Ein Abend, an dem Schöneberger Conchita Wurst zudem nachsagt, es gern mal "ein bisschen schmutzig" zu mögen, ehe sie beim Auftritt von Feuerschwanz "Wir holen den Morgenstern raus" und zur emotionalen Einlage von Benjamin Braatz verspricht: "Heute werden wir es dem Stefan wieder richtig besorgen." Der wiederum offenbart, dass er sich zur Musik von Julika gut massieren lassen könnte, während er Eleonora attestiert: "Wenn du dich bewegst, dann wirkt das irgendwie gut."
Am Ende bewegt jedoch vor allem eine Präsentation die Massen - wenn auch knapper, als womöglich von vielen gedacht. Abor & Tynna erhalten 34,9 Prozent der Publikumsstimmen und "ba ba ballern" sich damit nach "Ba Ba Basel". Jedoch nur knapp dahinter landet Lyza mit 31,1 Prozent, während Moss Kena mit 22,5 Prozent den dritten Platz erobert. Abgeschlagen auf den Positionen vier und fünf endet für Eleonora und The Great Leslie der ESC-Traum.
Es bleibt bei der "Mission Platz eins"
Abor & Tynna bekommen in der Sendung mehr als einmal zu hören, dass sie nicht nur den besten, sondern auch den modernsten Song in diesem Vorentscheid in petto hätten. Seinen Auftritt hat das Geschwisterduo im Vergleich zum Halbfinale noch einmal deutlich abgewandelt - da darf Tynna zum Schluss sogar das Cello ihres Bruders zerdeppern. Ja, leiwand, Oida, möchte man da sagen - schließlich sind die beiden waschechte Wiener.
Vor "zwei, drei Jahren" hätten sie tatsächlich auch schon mal überlegt, für Österreich anzutreten, verrät Tynna auf der Pressekonferenz nach ihrem Sieg mit ihrem Bruder. Aber: "Da waren wir einfach noch nicht ready. Da hatten wir noch nicht so einen 'Baller'-Song." Zudem gebe Raab ihnen natürlich eine "Riesen-Plattform", erklärt sie, weshalb sich das Duo nun für Deutschland in die ESC-Bütt wagt.
Raab wiederum unterstreicht, dass er mit den beiden Österreichern für Deutschland in der Schweiz an seiner "Mission Platz eins" festhält. "Wenn man nicht gewinnen will, braucht man nicht hinfahren", gibt er sich weiter selbstbewusst und ergänzt: "Der Song ist wirklich sehr, sehr stark."
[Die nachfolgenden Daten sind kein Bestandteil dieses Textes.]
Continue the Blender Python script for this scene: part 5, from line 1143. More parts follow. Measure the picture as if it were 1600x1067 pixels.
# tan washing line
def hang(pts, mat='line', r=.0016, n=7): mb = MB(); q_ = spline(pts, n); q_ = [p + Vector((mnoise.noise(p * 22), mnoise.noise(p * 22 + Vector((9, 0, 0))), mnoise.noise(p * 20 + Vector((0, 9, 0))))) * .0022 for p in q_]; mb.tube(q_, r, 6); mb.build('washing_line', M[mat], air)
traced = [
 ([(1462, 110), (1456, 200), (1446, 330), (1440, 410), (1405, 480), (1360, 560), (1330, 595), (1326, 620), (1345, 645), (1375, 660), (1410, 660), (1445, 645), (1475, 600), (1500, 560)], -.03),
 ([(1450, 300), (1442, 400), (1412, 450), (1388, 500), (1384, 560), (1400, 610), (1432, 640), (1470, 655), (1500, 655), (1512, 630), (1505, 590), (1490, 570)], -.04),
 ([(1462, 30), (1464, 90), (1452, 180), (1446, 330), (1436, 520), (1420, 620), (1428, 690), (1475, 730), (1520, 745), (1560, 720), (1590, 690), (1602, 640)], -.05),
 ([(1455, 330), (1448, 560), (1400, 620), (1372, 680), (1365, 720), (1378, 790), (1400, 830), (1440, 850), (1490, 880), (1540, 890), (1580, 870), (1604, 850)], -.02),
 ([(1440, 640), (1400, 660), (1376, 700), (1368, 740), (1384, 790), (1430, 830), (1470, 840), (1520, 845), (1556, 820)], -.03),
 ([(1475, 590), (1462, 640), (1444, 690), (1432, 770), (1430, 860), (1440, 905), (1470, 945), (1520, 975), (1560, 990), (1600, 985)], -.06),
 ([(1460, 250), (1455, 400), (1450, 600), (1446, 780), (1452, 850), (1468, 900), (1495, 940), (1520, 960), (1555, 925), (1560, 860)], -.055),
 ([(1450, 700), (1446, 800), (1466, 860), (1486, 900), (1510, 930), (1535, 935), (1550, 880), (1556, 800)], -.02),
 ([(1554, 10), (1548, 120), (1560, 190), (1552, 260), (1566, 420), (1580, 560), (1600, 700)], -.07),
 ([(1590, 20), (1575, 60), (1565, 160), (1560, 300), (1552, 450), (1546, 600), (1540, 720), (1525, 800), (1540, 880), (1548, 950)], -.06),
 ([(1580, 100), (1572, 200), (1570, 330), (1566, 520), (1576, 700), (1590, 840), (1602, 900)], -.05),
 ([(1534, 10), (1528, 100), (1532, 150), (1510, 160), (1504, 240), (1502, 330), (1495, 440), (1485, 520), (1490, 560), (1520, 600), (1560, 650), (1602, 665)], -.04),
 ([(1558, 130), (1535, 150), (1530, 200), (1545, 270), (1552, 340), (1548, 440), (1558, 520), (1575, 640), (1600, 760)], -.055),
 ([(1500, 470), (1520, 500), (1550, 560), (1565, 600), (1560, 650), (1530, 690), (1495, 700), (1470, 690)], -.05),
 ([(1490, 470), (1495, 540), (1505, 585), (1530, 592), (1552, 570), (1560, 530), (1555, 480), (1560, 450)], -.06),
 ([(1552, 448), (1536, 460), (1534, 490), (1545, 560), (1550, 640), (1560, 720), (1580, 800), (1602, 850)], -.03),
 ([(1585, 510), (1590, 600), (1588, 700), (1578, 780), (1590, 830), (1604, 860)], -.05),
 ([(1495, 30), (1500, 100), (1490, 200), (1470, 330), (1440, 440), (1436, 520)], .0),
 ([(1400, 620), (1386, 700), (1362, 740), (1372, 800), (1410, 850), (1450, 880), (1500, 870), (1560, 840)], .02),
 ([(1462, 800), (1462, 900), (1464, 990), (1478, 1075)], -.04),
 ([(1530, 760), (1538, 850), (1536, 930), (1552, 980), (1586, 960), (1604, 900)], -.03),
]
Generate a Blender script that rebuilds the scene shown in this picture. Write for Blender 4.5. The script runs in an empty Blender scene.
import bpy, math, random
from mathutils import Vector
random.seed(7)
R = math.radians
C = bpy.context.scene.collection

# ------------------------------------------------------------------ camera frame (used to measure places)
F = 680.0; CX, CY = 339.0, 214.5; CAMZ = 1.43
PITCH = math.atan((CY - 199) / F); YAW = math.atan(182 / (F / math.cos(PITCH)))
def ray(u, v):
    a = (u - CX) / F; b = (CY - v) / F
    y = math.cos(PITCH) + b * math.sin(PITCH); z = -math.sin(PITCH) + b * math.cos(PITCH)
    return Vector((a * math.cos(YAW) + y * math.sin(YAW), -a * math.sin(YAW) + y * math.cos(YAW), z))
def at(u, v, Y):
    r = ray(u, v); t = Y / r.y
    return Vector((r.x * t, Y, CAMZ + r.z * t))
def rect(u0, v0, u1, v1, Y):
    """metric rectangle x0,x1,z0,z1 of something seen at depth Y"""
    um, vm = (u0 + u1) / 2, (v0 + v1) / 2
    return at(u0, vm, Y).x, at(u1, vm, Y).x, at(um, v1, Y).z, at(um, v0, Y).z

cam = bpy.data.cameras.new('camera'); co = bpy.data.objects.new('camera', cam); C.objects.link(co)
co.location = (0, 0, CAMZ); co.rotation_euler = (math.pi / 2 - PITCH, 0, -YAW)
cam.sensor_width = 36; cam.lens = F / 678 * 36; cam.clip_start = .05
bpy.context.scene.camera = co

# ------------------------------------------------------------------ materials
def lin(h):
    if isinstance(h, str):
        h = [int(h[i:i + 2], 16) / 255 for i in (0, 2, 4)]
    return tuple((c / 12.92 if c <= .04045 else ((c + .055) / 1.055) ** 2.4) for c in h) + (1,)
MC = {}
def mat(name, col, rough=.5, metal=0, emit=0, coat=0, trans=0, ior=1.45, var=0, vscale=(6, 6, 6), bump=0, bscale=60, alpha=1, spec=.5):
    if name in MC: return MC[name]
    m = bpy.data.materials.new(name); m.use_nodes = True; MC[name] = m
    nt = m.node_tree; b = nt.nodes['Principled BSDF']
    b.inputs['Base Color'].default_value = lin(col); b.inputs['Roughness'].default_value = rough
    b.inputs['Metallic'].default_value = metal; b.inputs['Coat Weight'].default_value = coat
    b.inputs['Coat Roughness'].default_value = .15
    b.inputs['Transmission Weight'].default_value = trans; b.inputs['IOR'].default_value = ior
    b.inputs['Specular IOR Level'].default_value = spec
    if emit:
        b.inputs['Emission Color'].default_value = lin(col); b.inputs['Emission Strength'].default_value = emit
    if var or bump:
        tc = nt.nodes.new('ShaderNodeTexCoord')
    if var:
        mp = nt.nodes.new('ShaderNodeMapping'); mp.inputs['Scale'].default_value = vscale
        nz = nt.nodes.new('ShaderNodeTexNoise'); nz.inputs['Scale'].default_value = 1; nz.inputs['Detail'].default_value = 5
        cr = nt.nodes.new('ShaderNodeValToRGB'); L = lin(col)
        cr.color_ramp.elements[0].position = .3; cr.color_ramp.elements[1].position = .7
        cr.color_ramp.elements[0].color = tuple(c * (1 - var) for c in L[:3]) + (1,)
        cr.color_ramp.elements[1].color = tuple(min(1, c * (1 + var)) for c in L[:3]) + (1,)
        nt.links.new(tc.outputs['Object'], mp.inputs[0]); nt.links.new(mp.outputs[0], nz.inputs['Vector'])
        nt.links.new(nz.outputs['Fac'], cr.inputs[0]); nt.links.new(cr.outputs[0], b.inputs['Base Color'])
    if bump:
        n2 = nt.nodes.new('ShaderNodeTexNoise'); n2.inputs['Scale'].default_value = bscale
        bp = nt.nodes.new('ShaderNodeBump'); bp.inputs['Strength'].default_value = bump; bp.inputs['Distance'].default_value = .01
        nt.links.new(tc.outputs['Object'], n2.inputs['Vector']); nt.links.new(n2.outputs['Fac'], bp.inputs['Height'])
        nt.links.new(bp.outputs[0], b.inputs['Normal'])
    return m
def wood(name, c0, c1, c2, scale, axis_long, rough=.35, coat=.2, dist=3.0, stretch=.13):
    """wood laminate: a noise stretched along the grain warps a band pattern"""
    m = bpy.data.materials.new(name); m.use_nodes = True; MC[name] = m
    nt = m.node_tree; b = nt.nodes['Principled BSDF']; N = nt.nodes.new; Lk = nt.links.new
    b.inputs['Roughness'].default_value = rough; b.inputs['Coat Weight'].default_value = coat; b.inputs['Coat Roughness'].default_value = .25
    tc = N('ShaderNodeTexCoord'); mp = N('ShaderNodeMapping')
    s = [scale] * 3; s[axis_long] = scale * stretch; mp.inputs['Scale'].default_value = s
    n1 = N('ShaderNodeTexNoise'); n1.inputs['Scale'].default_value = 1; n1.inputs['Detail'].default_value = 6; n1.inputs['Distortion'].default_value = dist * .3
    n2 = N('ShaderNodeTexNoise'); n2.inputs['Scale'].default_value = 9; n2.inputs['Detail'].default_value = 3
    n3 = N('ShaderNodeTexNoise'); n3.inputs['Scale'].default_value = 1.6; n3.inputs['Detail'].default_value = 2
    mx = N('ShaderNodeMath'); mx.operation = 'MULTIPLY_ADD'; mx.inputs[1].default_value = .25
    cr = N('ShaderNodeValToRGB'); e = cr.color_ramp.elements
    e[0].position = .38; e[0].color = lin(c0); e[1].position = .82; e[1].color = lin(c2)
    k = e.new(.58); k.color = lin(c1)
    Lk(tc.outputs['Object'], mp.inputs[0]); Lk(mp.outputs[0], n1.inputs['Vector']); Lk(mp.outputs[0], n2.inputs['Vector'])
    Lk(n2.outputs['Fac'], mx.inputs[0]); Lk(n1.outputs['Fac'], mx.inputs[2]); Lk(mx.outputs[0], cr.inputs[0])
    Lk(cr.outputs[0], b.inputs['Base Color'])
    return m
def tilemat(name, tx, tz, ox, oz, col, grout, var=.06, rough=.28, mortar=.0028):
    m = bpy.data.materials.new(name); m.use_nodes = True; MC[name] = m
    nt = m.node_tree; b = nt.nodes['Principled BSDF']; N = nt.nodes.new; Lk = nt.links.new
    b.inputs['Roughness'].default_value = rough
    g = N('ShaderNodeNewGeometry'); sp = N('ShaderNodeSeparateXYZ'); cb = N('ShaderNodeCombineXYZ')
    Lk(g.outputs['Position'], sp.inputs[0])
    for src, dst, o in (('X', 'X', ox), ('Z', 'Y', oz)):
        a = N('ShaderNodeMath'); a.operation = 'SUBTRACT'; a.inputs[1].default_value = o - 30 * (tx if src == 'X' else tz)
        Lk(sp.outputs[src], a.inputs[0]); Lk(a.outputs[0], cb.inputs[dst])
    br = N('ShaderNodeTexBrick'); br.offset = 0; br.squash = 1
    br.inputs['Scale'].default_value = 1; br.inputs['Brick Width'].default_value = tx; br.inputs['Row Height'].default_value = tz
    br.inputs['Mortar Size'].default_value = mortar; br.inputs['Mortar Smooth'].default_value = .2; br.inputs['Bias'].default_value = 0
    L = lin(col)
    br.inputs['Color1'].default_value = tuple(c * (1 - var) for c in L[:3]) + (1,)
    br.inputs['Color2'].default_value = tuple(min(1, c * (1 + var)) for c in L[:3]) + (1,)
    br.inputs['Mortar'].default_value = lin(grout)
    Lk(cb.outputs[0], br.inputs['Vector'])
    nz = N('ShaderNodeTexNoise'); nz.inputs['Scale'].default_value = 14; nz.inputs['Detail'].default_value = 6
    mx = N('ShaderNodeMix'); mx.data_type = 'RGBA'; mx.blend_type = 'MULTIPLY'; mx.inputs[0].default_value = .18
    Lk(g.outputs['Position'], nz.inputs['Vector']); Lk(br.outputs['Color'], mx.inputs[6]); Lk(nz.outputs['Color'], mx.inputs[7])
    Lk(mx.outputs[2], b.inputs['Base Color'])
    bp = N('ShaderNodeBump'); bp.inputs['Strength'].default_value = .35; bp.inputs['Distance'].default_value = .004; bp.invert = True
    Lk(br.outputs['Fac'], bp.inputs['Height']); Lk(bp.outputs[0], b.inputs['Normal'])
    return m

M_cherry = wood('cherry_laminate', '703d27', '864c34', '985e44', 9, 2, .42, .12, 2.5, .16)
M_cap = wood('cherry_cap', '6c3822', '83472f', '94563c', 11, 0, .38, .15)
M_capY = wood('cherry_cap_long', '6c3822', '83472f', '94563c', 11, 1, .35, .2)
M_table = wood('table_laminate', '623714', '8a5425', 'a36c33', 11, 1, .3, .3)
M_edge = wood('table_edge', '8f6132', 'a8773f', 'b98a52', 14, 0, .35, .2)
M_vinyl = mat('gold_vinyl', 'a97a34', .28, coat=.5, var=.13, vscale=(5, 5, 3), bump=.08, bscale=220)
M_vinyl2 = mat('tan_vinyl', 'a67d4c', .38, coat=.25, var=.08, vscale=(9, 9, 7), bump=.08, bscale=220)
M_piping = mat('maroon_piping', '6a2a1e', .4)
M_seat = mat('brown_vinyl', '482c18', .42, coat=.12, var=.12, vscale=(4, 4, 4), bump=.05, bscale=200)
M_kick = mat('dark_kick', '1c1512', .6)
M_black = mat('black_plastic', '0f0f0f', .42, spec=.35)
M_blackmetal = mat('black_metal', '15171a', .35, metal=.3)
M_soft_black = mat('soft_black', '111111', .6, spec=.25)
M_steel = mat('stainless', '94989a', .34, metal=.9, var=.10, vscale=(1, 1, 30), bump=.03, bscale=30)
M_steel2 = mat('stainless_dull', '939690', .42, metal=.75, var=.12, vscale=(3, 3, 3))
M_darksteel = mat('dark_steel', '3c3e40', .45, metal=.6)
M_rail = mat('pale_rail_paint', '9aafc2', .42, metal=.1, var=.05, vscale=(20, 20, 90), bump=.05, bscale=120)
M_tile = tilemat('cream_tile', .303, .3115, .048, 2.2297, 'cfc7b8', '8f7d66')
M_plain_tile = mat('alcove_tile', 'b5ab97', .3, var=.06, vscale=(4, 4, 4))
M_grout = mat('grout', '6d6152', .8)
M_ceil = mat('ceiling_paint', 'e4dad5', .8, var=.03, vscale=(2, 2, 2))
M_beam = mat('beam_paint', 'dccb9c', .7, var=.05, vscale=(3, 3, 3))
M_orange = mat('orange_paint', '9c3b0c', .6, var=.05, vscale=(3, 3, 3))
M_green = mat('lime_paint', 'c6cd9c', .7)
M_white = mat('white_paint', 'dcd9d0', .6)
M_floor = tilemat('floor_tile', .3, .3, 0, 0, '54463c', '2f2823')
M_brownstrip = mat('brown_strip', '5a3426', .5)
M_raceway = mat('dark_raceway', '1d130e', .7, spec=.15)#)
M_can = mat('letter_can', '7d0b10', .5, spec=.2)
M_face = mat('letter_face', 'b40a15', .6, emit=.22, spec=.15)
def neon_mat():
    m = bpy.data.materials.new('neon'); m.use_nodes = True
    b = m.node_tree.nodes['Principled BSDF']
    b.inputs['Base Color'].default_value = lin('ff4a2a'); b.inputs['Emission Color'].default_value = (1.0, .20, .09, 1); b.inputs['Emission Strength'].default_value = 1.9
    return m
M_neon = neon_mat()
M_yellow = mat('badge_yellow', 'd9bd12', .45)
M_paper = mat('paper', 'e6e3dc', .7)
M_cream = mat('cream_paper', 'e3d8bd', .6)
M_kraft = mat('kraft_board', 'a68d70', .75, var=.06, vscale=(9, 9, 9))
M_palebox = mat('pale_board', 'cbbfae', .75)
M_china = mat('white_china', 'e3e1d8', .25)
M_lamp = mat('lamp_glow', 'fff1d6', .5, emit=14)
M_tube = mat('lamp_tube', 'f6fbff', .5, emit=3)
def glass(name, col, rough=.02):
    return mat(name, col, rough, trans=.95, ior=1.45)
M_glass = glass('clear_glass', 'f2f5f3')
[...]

Da will auch Abor nicht widersprechen: "Wenn er nicht stark wäre, hätten wir ihn nicht geschrieben." Und wenn er nicht stark wäre, wäre er nicht vollkommen zu Recht gewählt worden. Ob es wirklich für den Sieg in Basel reicht, weiß wohl nur der ESC-Gott. Aber wenigstens zwölf Punkte aus Österreich sind den Piefkes doch gewiss, oder?